Originally, the Frivoli tribe had the comparative advantage in producing spaghetti because their opportunity cost was lower at \( \frac{3}{4} \) meatballs for every pound of spaghetti. Meanwhile, the Tivoli tribe had a comparative advantage in creating meatballs due to their lower opportunity cost for producing meatballs at \( \frac{3}{5} \) pounds of spaghetti per pound of meatball. This concept helps determine how resources are best utilized, ensuring that each tribe is focusing on what they do best to increase overall production and possibly trade between them.
Opportunity Cost
Opportunity cost represents the benefits or products that are foregone when one alternative is chosen over another. It is essential because it helps tribes like the Tivoli and Frivoli make informed decisions about what to produce. For example, every unit of one good produced means sacrificing some production of the other good. It quantifies what each tribe gives up to produce more of the other good and is vital in determining comparative advantage.

The opportunity cost of producing spaghetti for the Tivoli is calculated as \( \frac{50}{30} = \frac{5}{3} \) meatballs. Similarly, the Frivoli have an opportunity cost of \( \frac{30}{40} = \frac{3}{4} \) meatballs for each pound of spaghetti. Understanding these opportunity costs allows each tribe to evaluate where their efforts should be concentrated to minimize loss of potential output from producing other goods.
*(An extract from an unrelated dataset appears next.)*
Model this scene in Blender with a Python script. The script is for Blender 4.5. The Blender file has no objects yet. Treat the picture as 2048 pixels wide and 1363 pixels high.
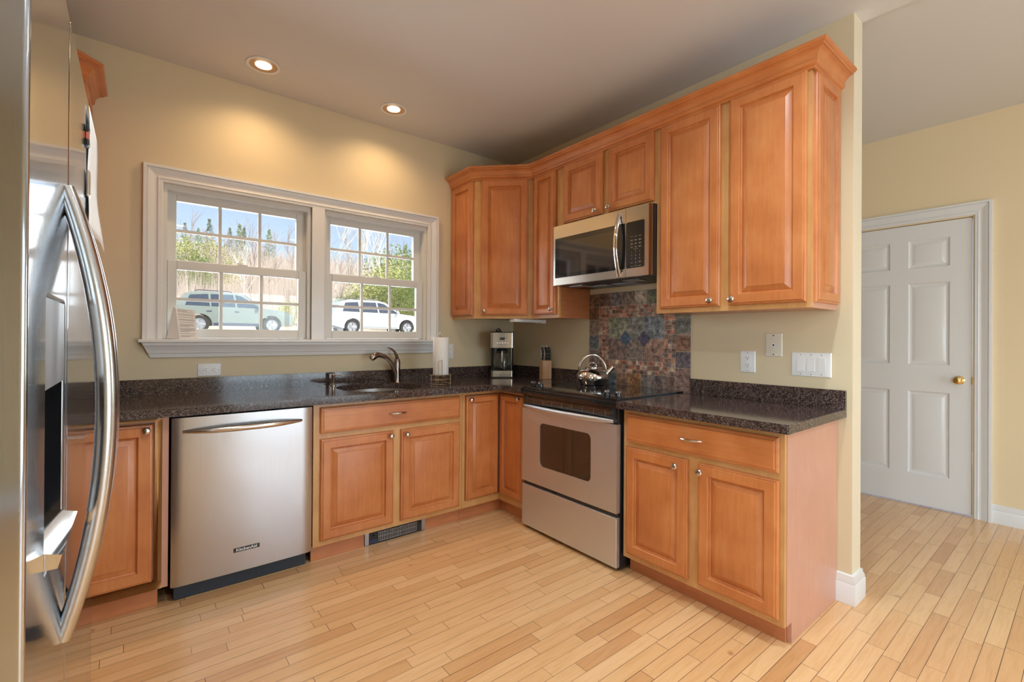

After the Frivoli discovered a new technique and doubled their meatball production efficiency, this changed their opportunity costs. Despite their new capabilities, it was revealed that they still had a higher cost of producing spaghetti relative to meatballs compared to the Tivoli. Thus, knowing and analyzing opportunity costs allows each tribe to strategize and utilize their resources efficiently.
Absolute Advantage
Absolute advantage is a term used for one tribe's outright capacity to produce more of a good compared to another tribe using the same resources. It basically measures raw productivity without considering the relative cost of production. After the Frivoli's technological innovation that upped their meatball production, understanding absolute advantage became especially relevant.

Because the Frivoli can now produce 60 pounds of meatballs compared to the Tivoli's 50 pounds, the Frivoli have clear absolute advantage in meatball production. Likewise, Frivoli have always had absolute advantage in spaghetti production since they can produce 40 pounds compared to Tivoli's 30 pounds.

This concept is essential, but knowing an absolute advantage doesn't imply that a tribe should necessarily specialize in the same product. It's understanding the comparative advantage that helps make better decisions in specialization for mutually beneficial trade. Even if Frivoli can produce more of both, deciding based on comparative advantage allows them to focus on what minimizes their sacrifice, optimizing overall gains for both. Only after evaluating comparative advantage, can tribes make informed choices that maximize their overall productive capacities.